WORK TO BE COMPLETED – Answer with a single number: the count of lines that include the string "scene".

GIVEN MATERIAL –
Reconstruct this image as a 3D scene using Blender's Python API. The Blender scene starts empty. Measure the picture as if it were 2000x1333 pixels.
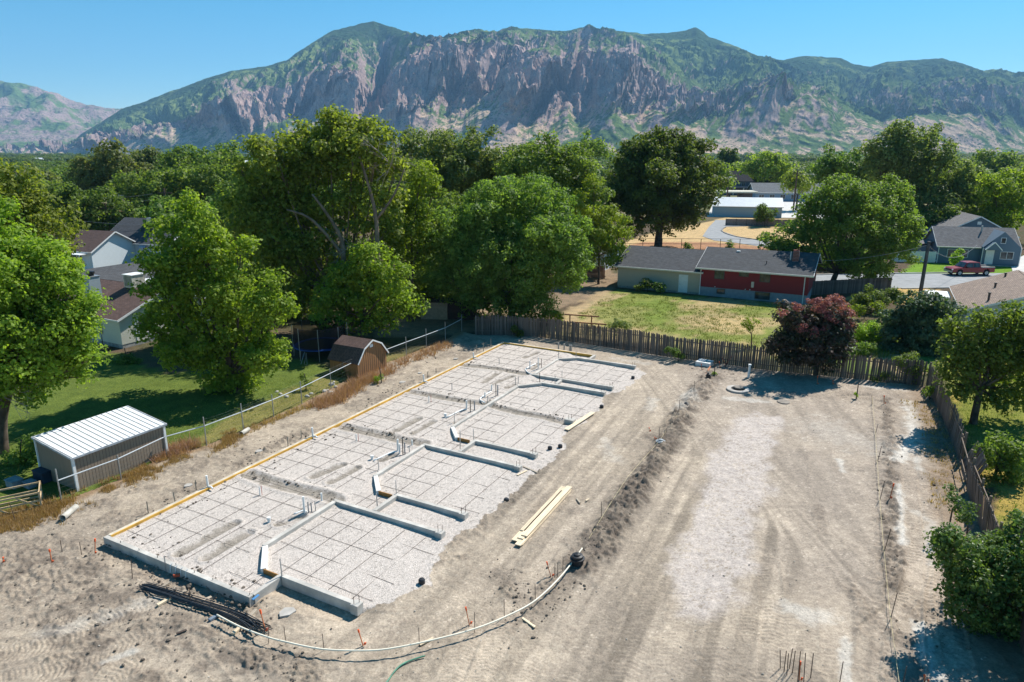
import bpy, math, random
import numpy as np
from mathutils import Vector, Matrix
S = bpy.context.scene
R = math.radians
# ---------------------------------------------------------------- camera, sky, sun, exposure
FOC, CAMH = 1333.0, 16.0
PITCH = math.atan((666.5-302)/FOC)
cam = bpy.data.objects.new('camera', bpy.data.cameras.new('camera')); S.collection.objects.link(cam)
cam.location = (0, 0, CAMH); cam.rotation_euler = (math.pi/2-PITCH, 0, 0)
cam.data.lens = 24.0; cam.data.sensor_width = 36.0; cam.data.clip_start = 0.5; cam.data.clip_end = 40000
S.camera = cam
SUN_EL, SUN_AZ = 49.0, 44.0          # azimuth measured from +Y towards +X
w = bpy.data.worlds.new('World'); S.world = w; w.use_nodes = True
nt = w.node_tree; nt.nodes.clear()
sky = nt.nodes.new('ShaderNodeTexSky'); sky.sky_type = 'NISHITA'; sky.sun_disc = False
sky.sun_elevation = R(SUN_EL); sky.sun_rotation = R(SUN_AZ); sky.altitude = 1300; sky.air_density = 1.0; sky.dust_density = 0.0; sky.ozone_density = 3.0
bg = nt.nodes.new('ShaderNodeBackground'); bg.inputs['Strength'].default_value = 0.085
out = nt.nodes.new('ShaderNodeOutputWorld')
hs = nt.nodes.new('ShaderNodeHueSaturation'); hs.inputs['Saturation'].default_value = 1.40; hs.inputs['Hue'].default_value = .479; nt.links.new(sky.outputs[0], hs.inputs['Color']); nt.links.new(hs.outputs[0], bg.inputs[0]); nt.links.new(bg.outputs[0], out.inputs[0])
sl = bpy.data.lights.new('sun', 'SUN'); sl.energy = 4.9; sl.angle = R(0.53); sl.color = (1.0, 0.955, 0.88)
so = bpy.data.objects.new('sun', sl); S.collection.objects.link(so)
sdir = Vector((math.cos(R(SUN_EL))*math.sin(R(SUN_AZ)), math.cos(R(SUN_EL))*math.cos(R(SUN_AZ)), math.sin(R(SUN_EL))))
so.rotation_euler = sdir.to_track_quat('Z', 'Y').to_euler(); so.location = (60, 60, 90)
S.view_settings.view_transform = 'Standard'; S.view_settings.look = 'None'; S.view_settings.gamma = 1.0
S.view_settings.use_curve_mapping = False; S.view_settings.exposure = 0.72
cy = S.cycles if hasattr(S, 'cycles') else None
S.render.engine = 'CYCLES'
S.cycles.use_denoising = True; S.cycles.max_bounces = 5; S.cycles.diffuse_bounces = 2; S.cycles.glossy_bounces = 2
S.cycles.transmission_bounces = 3; S.cycles.volume_bounces = 0; S.cycles.transparent_max_bounces = 4
S.cycles.caustics_reflective = False; S.cycles.caustics_refractive = False
S.render.film_transparent = False

# ---------------------------------------------------------------- photo geometry: a pixel's ray meets a level plane or a depth
cP, sP = math.cos(PITCH), math.sin(PITCH)
def G(px, py, z=0.0):
    x = (px-1000)/FOC; y = -(py-666.5)/FOC
    d = (x, cP+y*sP, -sP+y*cP); t = (z-CAMH)/d[2]
    return Vector((d[0]*t, d[1]*t, z))
def at(px, py, Y):                    # point on the ray at world depth Y
    x = (px-1000)/FOC; y = -(py-666.5)/FOC
    d = (x, cP+y*sP, -sP+y*cP); t = Y/d[1]
    return Vector((d[0]*t, Y, CAMH+d[2]*t))
def ppm(Y, z=0.0):                    # photo pixels per metre there
    return FOC/(Y*cP-(z-CAMH)*sP)
def Gl(L, z=0.0): return [G(a, b, z) for a, b in L]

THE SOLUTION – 2